Pride, professionalism and fun: Amy Blizzard plans the future of Fort Jackson

Charleston District Corporate Communications Office
Published Sept. 21, 2022
Amy Blizzard, Fort Jackson Community Planner

Amy Blizzard, Fort Jackson Community Planner

Amy Blizzard brings a vast array of experience, education and a lifelong career in planning as the community planner at the Fort Jackson Army Garrison outside Columbia. At an Army base that trains over 50 percent of incoming recruits and over 60 percent of incoming female recruits, Blizzard could not be prouder of what she does.

Born in Miami, Blizzard found herself moving around the world. Her father worked in telecommunications during the early days of long-distance calling and computer chips. Their travels took her to New York, Georgia, Australia and all over the South Pacific.

Her family finally settled in Greenville, North Carolina, where she finished high school before heading to Eastern Carolina University. Blizzard received a bachelor’s degree in Urban and Regional Planning and, in 1999, returned to get her Ph.D. 

From a young age, Blizzard always had a passion for architecture and city planning. Initially, she was eyeing a degree in either language or art history, but it wasn’t until looking through a college catalog that the school’s planning degree caught her eye. 

“I have always enjoyed architecture, history and how cities are designed, even from an early age,” Blizzard said. “So, pursuing a planning degree was a perfect marriage of everything I liked: preserving historic buildings, integrating modern design, and even the sci-fi element of planning cities so far into the future.”

Blizzard’s first job was as a redevelopment director and building inspector. Since then, she’s been a consultant, territory planner, grant manager and project manager over her 30-year career. In addition to these roles, Blizzard worked as a part-time radio DJ on National Public Radio for six years. 
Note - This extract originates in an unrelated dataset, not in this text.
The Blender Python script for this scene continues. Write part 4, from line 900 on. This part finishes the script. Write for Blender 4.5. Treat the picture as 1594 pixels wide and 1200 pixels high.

“When I was in graduate school, I was always a big supporter of NPR, so I’d volunteer at their fundraisers,” Blizzard said. “I was talking with the person who was the station manager at the time, and he said, ‘Do you want to go on air?’ I thought, sure, this should be fun. Being a DJ was so fun and rewarding because it can teach you timing and how to multitask.”

After living the life of a local celebrity, Blizzard hung up her headphones and returned to what she truly loved, community planning. Since she had the privilege to travel around the world and live in different places as a child, she wanted to give her kids the same life-changing experience.

In 2007, she took a risk and applied for a position as a territorial planner for the American Samoa Department of Commerce. What was supposed to be two years, turned into ten.

“We decided to take a chance and go out to American Samoa. It gave my kids an experience I couldn’t replicate in eastern North Carolina,” said Blizzard. “I had the opportunity after a tsunami in 2009 to work for the Department of Education, helping rebuild schools there. The people were wonderful, and we loved it.”

When her family returned stateside, it only took her a couple of years to find her way to Fort Jackson.

“Everything I did up to this point prepared me for my current job at Fort Jackson. The job has a steep learning curve, so I was glad to have the tools and experience to jump in and try new things,” Blizzard said.

As the community planner for Fort Jackson, Blizzard has her hands full with numerous projects. She plays a significant role in seeing projects through to completion, whether it’s a basic training complex, dining facility or reception battalion. To do this, she relies on the critical partner responsible for construction at Fort Jackson: the US Army Corps of Engineers, Charleston District.

“My experience working with the Corps of Engineers has been fantastic,” Blizzard said. “The Corps has a great diversity of talent in engineering, architecture, and construction management. They do things on such a larger scale, and I’ve learned a tremendous amount from them.”

Overseeing plans for a 53,000-acre, 100-year-old Army base that supports over 45,000 soldiers every year comes with many challenges. According to Blizzard, every week, when she sees a new group of soldiers graduating, followed by another set just arriving, it makes it all worthwhile.

“Above all, I’m very honored to be here,” said Blizzard. “Every time I come through the gate, the guards say, ‘Welcome to Fort Jackson. Victory starts here.’ And it just makes you smile.” 

A lifelong journey around the world led Amy Blizzard to South Carolina. Every day she enjoys coming to work and can’t be more excited or humbled about what she does. She shared two pieces of advice that she uses every day: always tell the truth and never lose your sense of humor. So far, they’ve led her to success.